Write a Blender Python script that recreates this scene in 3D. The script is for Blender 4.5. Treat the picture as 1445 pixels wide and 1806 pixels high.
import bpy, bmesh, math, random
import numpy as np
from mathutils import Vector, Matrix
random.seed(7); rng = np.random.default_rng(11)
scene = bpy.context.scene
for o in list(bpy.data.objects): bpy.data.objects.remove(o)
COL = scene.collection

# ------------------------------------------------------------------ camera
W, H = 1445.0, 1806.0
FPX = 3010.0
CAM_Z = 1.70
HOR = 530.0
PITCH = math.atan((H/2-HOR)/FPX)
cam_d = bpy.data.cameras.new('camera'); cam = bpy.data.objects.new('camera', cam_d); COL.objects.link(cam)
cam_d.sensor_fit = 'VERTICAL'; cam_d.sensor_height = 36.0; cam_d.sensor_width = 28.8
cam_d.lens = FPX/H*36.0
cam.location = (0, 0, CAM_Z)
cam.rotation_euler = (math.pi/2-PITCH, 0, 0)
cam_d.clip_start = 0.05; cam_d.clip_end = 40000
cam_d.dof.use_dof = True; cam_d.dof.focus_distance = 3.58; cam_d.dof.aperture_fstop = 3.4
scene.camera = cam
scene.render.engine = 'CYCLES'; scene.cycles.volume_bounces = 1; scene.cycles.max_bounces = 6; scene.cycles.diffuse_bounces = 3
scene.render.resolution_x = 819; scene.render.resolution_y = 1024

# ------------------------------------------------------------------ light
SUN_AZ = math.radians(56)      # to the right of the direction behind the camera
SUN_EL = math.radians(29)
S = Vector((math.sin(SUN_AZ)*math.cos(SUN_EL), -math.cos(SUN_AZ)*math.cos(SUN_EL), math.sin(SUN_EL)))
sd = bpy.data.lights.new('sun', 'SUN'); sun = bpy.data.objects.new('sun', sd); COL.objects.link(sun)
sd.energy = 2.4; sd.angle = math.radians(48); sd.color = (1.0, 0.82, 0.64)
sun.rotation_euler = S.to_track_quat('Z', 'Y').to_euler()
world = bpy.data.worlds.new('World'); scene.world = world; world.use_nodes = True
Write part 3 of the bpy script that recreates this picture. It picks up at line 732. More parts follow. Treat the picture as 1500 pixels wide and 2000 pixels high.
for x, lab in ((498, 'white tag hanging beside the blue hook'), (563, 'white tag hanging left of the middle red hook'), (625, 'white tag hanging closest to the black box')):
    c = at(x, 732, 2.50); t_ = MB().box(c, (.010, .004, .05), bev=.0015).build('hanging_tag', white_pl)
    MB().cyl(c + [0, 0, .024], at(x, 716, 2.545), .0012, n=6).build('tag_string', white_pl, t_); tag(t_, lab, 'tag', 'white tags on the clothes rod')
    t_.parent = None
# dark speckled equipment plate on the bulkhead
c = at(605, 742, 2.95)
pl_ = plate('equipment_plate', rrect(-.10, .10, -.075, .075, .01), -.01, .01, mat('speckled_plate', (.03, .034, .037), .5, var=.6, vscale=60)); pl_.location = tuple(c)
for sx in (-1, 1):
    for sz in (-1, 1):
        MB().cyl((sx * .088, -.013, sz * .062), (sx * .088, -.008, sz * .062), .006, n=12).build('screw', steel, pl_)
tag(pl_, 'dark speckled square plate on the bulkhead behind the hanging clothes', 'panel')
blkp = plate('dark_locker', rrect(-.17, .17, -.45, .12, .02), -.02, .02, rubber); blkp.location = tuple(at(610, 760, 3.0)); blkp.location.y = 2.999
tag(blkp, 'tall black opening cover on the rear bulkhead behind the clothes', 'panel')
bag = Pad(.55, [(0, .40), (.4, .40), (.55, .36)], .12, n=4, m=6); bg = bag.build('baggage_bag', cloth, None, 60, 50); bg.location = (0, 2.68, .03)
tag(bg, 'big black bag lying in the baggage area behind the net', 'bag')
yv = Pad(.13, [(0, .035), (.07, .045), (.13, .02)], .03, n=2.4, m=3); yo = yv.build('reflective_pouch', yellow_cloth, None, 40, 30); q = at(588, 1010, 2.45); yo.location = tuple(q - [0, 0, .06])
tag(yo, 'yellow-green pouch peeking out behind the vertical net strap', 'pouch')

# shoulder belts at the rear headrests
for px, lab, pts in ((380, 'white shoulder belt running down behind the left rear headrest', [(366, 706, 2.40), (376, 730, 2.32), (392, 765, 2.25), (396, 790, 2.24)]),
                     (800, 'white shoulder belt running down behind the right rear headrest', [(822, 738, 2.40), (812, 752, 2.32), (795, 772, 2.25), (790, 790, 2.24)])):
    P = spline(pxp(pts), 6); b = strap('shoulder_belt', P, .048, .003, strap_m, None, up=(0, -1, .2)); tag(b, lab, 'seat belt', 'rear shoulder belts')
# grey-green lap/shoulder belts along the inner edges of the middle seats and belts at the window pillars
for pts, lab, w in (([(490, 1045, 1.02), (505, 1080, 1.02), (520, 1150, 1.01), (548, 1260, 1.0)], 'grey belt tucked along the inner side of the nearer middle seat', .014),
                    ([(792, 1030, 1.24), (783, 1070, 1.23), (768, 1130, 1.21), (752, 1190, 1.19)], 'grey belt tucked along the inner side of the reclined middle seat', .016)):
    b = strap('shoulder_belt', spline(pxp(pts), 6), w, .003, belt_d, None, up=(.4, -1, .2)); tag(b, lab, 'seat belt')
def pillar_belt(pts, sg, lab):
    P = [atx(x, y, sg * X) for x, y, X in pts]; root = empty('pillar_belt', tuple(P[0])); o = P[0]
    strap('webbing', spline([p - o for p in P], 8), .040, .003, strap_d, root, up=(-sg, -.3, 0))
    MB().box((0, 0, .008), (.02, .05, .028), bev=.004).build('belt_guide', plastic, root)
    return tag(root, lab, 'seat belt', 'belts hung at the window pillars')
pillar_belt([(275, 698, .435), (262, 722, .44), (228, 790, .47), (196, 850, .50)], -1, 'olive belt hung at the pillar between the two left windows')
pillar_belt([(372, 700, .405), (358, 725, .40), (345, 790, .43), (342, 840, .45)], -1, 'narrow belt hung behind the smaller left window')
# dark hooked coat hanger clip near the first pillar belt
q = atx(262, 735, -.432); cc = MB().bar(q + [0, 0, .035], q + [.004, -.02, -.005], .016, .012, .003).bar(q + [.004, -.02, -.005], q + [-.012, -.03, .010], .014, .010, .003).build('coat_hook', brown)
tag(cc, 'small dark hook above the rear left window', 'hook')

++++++

**Written task:**
Nothing in the listing may be changed; retype it all exactly.

**Solution for this task:**
Write a Blender Python script that recreates this scene in 3D. The script is for Blender 4.5. Treat the picture as 1445 pixels wide and 1806 pixels high.
import bpy, bmesh, math, random
import numpy as np
from mathutils import Vector, Matrix
random.seed(7); rng = np.random.default_rng(11)
scene = bpy.context.scene
for o in list(bpy.data.objects): bpy.data.objects.remove(o)
COL = scene.collection

# ------------------------------------------------------------------ camera
W, H = 1445.0, 1806.0
FPX = 3010.0
CAM_Z = 1.70
HOR = 530.0
PITCH = math.atan((H/2-HOR)/FPX)
cam_d = bpy.data.cameras.new('camera'); cam = bpy.data.objects.new('camera', cam_d); COL.objects.link(cam)
cam_d.sensor_fit = 'VERTICAL'; cam_d.sensor_height = 36.0; cam_d.sensor_width = 28.8
cam_d.lens = FPX/H*36.0
cam.location = (0, 0, CAM_Z)
cam.rotation_euler = (math.pi/2-PITCH, 0, 0)
cam_d.clip_start = 0.05; cam_d.clip_end = 40000
cam_d.dof.use_dof = True; cam_d.dof.focus_distance = 3.58; cam_d.dof.aperture_fstop = 3.4
scene.camera = cam
scene.render.engine = 'CYCLES'; scene.cycles.volume_bounces = 1; scene.cycles.max_bounces = 6; scene.cycles.diffuse_bounces = 3
scene.render.resolution_x = 819; scene.render.resolution_y = 1024

# ------------------------------------------------------------------ light
SUN_AZ = math.radians(56)      # to the right of the direction behind the camera
SUN_EL = math.radians(29)
S = Vector((math.sin(SUN_AZ)*math.cos(SUN_EL), -math.cos(SUN_AZ)*math.cos(SUN_EL), math.sin(SUN_EL)))
sd = bpy.data.lights.new('sun', 'SUN'); sun = bpy.data.objects.new('sun', sd); COL.objects.link(sun)
sd.energy = 2.4; sd.angle = math.radians(48); sd.color = (1.0, 0.82, 0.64)
sun.rotation_euler = S.to_track_quat('Z', 'Y').to_euler()
world = bpy.data.worlds.new('World'); scene.world = world; world.use_nodes = True
Write part 3 of the bpy script that recreates this picture. It picks up at line 732. More parts follow. Treat the picture as 1500 pixels wide and 2000 pixels high.
for x, lab in ((498, 'white tag hanging beside the blue hook'), (563, 'white tag hanging left of the middle red hook'), (625, 'white tag hanging closest to the black box')):
    c = at(x, 732, 2.50); t_ = MB().box(c, (.010, .004, .05), bev=.0015).build('hanging_tag', white_pl)
    MB().cyl(c + [0, 0, .024], at(x, 716, 2.545), .0012, n=6).build('tag_string', white_pl, t_); tag(t_, lab, 'tag', 'white tags on the clothes rod')
    t_.parent = None
# dark speckled equipment plate on the bulkhead
c = at(605, 742, 2.95)
pl_ = plate('equipment_plate', rrect(-.10, .10, -.075, .075, .01), -.01, .01, mat('speckled_plate', (.03, .034, .037), .5, var=.6, vscale=60)); pl_.location = tuple(c)
for sx in (-1, 1):
    for sz in (-1, 1):
        MB().cyl((sx * .088, -.013, sz * .062), (sx * .088, -.008, sz * .062), .006, n=12).build('screw', steel, pl_)
tag(pl_, 'dark speckled square plate on the bulkhead behind the hanging clothes', 'panel')
blkp = plate('dark_locker', rrect(-.17, .17, -.45, .12, .02), -.02, .02, rubber); blkp.location = tuple(at(610, 760, 3.0)); blkp.location.y = 2.999
tag(blkp, 'tall black opening cover on the rear bulkhead behind the clothes', 'panel')
bag = Pad(.55, [(0, .40), (.4, .40), (.55, .36)], .12, n=4, m=6); bg = bag.build('baggage_bag', cloth, None, 60, 50); bg.location = (0, 2.68, .03)
tag(bg, 'big black bag lying in the baggage area behind the net', 'bag')
yv = Pad(.13, [(0, .035), (.07, .045), (.13, .02)], .03, n=2.4, m=3); yo = yv.build('reflective_pouch', yellow_cloth, None, 40, 30); q = at(588, 1010, 2.45); yo.location = tuple(q - [0, 0, .06])
tag(yo, 'yellow-green pouch peeking out behind the vertical net strap', 'pouch')

# shoulder belts at the rear headrests
for px, lab, pts in ((380, 'white shoulder belt running down behind the left rear headrest', [(366, 706, 2.40), (376, 730, 2.32), (392, 765, 2.25), (396, 790, 2.24)]),
                     (800, 'white shoulder belt running down behind the right rear headrest', [(822, 738, 2.40), (812, 752, 2.32), (795, 772, 2.25), (790, 790, 2.24)])):
    P = spline(pxp(pts), 6); b = strap('shoulder_belt', P, .048, .003, strap_m, None, up=(0, -1, .2)); tag(b, lab, 'seat belt', 'rear shoulder belts')
# grey-green lap/shoulder belts along the inner edges of the middle seats and belts at the window pillars
for pts, lab, w in (([(490, 1045, 1.02), (505, 1080, 1.02), (520, 1150, 1.01), (548, 1260, 1.0)], 'grey belt tucked along the inner side of the nearer middle seat', .014),
                    ([(792, 1030, 1.24), (783, 1070, 1.23), (768, 1130, 1.21), (752, 1190, 1.19)], 'grey belt tucked along the inner side of the reclined middle seat', .016)):
    b = strap('shoulder_belt', spline(pxp(pts), 6), w, .003, belt_d, None, up=(.4, -1, .2)); tag(b, lab, 'seat belt')
def pillar_belt(pts, sg, lab):
    P = [atx(x, y, sg * X) for x, y, X in pts]; root = empty('pillar_belt', tuple(P[0])); o = P[0]
    strap('webbing', spline([p - o for p in P], 8), .040, .003, strap_d, root, up=(-sg, -.3, 0))
    MB().box((0, 0, .008), (.02, .05, .028), bev=.004).build('belt_guide', plastic, root)
    return tag(root, lab, 'seat belt', 'belts hung at the window pillars')
pillar_belt([(275, 698, .435), (262, 722, .44), (228, 790, .47), (196, 850, .50)], -1, 'olive belt hung at the pillar between the two left windows')
pillar_belt([(372, 700, .405), (358, 725, .40), (345, 790, .43), (342, 840, .45)], -1, 'narrow belt hung behind the smaller left window')
# dark hooked coat hanger clip near the first pillar belt
q = atx(262, 735, -.432); cc = MB().bar(q + [0, 0, .035], q + [.004, -.02, -.005], .016, .012, .003).bar(q + [.004, -.02, -.005], q + [-.012, -.03, .010], .014, .010, .003).build('coat_hook', brown)
tag(cc, 'small dark hook above the rear left window', 'hook')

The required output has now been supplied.